Aiden Yeomin Nam
Aiden Yeomin Nam

Reputation: 335

Is there any difference between rm -r and rm -R?

Title is Description.
I just wonder there is any difference between rm -r and rm -R.

Linux man description is seemed like they are totally same(and one more, --recursive), but many people use -r and -R like they aren't same.

So I want to know about not only its functional difference but its practical(or conventional) difference.
Could anyone let me know about this?

Upvotes: 4

Views: 6544

Answers (4)

Hamza Riz
Hamza Riz

Reputation: 9

The two options are equivalent, by default, rm does not remove directories. And by using the --recursive (-r or -R) option to remove each listed directory, too, along with all of its contents.

Upvotes: 0

Stephen C
Stephen C

Reputation: 718678

According to the OpenGroup / POSIX specification for rm, the -r and -R options are equivalent.

Source: https://pubs.opengroup.org/onlinepubs/9699919799/utilities/rm.html

This probably applies to all modern UNIX / Linux variants.

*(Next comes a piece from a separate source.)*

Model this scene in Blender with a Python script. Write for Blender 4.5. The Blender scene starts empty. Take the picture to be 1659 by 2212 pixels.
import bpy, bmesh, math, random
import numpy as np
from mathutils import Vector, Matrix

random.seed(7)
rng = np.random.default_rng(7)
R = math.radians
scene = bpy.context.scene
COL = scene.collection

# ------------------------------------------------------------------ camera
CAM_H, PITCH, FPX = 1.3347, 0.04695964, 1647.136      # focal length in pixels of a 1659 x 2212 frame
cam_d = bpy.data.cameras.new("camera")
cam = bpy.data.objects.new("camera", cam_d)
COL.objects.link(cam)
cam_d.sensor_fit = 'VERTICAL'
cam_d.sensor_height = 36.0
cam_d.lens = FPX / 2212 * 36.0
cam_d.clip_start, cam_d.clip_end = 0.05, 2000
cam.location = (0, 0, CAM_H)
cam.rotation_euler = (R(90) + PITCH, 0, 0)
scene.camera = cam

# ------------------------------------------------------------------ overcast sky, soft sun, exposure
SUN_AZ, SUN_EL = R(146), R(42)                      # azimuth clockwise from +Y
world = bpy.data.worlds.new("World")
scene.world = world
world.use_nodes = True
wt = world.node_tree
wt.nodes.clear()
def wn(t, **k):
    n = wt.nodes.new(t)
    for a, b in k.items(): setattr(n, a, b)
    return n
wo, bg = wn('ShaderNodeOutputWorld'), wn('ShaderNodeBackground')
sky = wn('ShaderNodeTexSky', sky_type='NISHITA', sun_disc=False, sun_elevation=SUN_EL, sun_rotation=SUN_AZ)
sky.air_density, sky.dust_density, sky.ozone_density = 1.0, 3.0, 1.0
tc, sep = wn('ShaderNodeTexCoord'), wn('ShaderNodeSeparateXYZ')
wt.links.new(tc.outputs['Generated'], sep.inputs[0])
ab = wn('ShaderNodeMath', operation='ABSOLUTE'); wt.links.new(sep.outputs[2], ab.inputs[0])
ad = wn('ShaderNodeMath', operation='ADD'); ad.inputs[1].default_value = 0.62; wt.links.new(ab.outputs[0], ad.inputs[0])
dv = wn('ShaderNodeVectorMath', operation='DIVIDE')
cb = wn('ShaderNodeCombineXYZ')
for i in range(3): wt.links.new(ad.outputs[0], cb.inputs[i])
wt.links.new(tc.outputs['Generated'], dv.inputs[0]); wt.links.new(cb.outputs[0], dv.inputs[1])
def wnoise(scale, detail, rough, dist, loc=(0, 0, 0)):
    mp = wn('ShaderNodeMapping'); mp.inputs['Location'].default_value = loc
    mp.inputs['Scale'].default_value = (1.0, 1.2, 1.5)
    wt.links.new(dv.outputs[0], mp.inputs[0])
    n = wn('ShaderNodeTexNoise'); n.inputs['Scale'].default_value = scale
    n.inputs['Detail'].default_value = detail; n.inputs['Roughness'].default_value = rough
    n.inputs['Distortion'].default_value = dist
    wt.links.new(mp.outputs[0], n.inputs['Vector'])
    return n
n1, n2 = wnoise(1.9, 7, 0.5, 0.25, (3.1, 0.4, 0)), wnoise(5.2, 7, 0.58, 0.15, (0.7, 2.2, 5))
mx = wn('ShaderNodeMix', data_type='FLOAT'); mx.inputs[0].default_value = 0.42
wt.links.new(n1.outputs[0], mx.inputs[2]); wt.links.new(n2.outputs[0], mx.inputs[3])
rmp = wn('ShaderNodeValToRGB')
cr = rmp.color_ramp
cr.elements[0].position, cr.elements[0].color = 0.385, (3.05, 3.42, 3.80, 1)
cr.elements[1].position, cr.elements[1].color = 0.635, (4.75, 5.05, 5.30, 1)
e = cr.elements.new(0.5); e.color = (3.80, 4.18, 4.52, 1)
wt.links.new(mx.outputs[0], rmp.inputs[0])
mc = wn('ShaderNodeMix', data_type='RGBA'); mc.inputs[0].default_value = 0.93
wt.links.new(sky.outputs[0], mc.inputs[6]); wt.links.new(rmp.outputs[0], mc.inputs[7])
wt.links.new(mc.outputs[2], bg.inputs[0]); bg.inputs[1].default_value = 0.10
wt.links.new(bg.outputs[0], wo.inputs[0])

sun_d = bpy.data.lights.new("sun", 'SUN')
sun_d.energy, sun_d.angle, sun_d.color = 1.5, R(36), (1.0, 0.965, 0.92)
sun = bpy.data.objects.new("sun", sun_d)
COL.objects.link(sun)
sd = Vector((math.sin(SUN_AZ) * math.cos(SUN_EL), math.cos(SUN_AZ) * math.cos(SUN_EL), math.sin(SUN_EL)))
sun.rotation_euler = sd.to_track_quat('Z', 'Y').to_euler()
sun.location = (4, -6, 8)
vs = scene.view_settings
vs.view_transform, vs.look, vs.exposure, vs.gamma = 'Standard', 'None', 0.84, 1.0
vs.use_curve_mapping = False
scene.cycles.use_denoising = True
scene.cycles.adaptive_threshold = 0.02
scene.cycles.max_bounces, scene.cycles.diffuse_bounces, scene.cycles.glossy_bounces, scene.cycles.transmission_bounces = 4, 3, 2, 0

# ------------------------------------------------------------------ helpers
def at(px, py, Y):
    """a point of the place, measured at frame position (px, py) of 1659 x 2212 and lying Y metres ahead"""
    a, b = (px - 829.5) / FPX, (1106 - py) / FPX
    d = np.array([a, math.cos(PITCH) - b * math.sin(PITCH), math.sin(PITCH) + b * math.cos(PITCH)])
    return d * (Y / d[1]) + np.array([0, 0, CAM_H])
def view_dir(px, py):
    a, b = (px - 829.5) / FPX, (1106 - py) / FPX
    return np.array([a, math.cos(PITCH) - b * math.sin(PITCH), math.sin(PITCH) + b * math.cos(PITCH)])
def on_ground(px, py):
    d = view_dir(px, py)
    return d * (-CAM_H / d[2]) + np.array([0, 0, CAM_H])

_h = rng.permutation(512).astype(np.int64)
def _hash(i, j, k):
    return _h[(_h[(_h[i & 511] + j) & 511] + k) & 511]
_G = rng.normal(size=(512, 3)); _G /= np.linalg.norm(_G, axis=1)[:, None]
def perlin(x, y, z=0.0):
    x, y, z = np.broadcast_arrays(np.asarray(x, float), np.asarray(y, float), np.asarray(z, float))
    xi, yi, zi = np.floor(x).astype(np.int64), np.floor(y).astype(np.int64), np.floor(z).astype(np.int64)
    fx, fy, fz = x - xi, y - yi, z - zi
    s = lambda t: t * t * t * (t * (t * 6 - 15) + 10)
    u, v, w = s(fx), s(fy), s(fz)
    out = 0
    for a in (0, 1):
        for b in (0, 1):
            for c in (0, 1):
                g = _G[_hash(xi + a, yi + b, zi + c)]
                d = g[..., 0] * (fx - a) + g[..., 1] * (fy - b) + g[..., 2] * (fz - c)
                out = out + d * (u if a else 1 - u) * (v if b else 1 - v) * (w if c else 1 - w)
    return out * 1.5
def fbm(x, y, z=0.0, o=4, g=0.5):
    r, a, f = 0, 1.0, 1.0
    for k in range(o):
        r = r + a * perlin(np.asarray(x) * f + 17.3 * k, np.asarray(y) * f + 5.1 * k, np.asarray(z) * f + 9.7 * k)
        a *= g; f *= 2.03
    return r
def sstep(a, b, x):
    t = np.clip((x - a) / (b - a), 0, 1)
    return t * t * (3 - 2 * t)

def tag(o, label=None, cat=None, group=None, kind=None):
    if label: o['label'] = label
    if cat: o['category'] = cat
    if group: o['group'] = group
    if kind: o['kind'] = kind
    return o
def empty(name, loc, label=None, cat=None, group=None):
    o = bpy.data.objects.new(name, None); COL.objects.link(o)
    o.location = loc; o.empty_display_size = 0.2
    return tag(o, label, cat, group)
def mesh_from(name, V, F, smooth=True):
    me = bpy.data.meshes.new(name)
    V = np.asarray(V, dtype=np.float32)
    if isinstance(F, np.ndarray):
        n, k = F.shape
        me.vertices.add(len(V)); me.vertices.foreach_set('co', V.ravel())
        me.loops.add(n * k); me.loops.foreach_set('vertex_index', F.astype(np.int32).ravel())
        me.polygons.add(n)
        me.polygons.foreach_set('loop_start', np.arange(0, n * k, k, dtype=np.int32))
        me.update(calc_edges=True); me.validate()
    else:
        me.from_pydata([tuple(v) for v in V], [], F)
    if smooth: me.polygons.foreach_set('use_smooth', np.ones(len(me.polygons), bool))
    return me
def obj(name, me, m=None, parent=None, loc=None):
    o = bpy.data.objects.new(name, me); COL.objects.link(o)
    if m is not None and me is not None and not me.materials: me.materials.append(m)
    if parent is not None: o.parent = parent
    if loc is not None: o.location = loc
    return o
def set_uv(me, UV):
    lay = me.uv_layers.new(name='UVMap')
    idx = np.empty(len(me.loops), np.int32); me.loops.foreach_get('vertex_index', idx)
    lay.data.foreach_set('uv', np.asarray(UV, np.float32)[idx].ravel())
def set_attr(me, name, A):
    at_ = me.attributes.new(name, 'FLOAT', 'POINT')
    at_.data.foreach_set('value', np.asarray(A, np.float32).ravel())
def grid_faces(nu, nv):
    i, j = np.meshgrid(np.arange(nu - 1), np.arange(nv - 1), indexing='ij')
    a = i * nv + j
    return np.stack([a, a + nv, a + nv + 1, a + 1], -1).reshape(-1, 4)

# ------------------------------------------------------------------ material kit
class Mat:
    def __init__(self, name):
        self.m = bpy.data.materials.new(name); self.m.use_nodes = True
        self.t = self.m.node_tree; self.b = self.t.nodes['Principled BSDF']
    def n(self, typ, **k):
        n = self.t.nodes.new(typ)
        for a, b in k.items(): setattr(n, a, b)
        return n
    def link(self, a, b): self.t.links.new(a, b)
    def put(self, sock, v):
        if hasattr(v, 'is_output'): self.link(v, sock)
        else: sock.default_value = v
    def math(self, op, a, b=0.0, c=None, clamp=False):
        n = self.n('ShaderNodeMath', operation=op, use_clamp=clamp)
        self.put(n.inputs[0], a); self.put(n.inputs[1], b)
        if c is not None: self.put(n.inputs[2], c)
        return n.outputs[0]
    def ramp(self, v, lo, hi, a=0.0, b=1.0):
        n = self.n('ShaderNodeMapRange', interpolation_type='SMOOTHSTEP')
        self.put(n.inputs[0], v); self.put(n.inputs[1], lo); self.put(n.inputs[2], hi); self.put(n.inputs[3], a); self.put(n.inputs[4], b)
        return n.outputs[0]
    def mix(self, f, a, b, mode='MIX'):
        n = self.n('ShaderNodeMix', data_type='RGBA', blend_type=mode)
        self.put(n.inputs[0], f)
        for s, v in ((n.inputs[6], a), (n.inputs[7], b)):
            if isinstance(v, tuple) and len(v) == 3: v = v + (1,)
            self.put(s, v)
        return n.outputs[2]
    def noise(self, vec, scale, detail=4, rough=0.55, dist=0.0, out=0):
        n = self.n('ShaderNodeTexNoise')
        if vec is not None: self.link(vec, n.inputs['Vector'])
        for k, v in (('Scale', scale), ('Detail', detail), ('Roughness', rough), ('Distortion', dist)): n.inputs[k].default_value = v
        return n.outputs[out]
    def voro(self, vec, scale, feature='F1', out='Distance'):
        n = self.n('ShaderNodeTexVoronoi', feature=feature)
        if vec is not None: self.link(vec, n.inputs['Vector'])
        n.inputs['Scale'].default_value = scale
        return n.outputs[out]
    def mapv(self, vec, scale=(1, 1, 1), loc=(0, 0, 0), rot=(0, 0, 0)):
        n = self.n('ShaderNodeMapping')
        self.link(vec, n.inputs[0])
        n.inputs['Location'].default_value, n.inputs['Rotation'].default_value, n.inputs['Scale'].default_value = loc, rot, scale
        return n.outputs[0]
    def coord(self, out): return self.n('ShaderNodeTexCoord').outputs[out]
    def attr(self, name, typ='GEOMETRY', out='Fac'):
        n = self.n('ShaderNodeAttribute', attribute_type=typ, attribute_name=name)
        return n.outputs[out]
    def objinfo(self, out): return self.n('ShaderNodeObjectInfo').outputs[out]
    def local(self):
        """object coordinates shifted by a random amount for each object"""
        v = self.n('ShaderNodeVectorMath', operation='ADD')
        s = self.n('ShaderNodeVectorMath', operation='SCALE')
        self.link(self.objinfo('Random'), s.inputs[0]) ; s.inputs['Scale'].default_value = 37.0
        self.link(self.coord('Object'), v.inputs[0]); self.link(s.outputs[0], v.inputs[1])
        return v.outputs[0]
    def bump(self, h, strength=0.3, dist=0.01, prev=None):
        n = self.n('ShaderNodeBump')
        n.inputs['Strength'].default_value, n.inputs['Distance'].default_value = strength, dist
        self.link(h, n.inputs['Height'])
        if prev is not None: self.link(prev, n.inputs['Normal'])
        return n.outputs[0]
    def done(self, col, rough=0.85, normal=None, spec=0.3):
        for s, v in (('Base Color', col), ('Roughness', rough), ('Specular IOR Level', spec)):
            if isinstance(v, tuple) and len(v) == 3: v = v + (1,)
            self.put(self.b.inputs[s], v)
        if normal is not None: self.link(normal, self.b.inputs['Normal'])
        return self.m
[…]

But it wasn't always that way:

The reason for adding -R was for compatibility with other commands that use -R to mean recursive. (For example chmod ... where -r means "remove read permission".)

Upvotes: 5

Harijith R
Harijith R

Reputation: 349

Its the same.

# rm --help | grep directories.
  -r, -R, --recursive   remove directories and their contents recursively
  By default, rm does not remove directories.  Use the --recursive (-r or -R)

Upvotes: 1

Dominique
Dominique

Reputation: 17493

The man-page mentions:

-r, -R, --recursive
       remove directories and their contents recursively

So, at least on my machine, it's the same.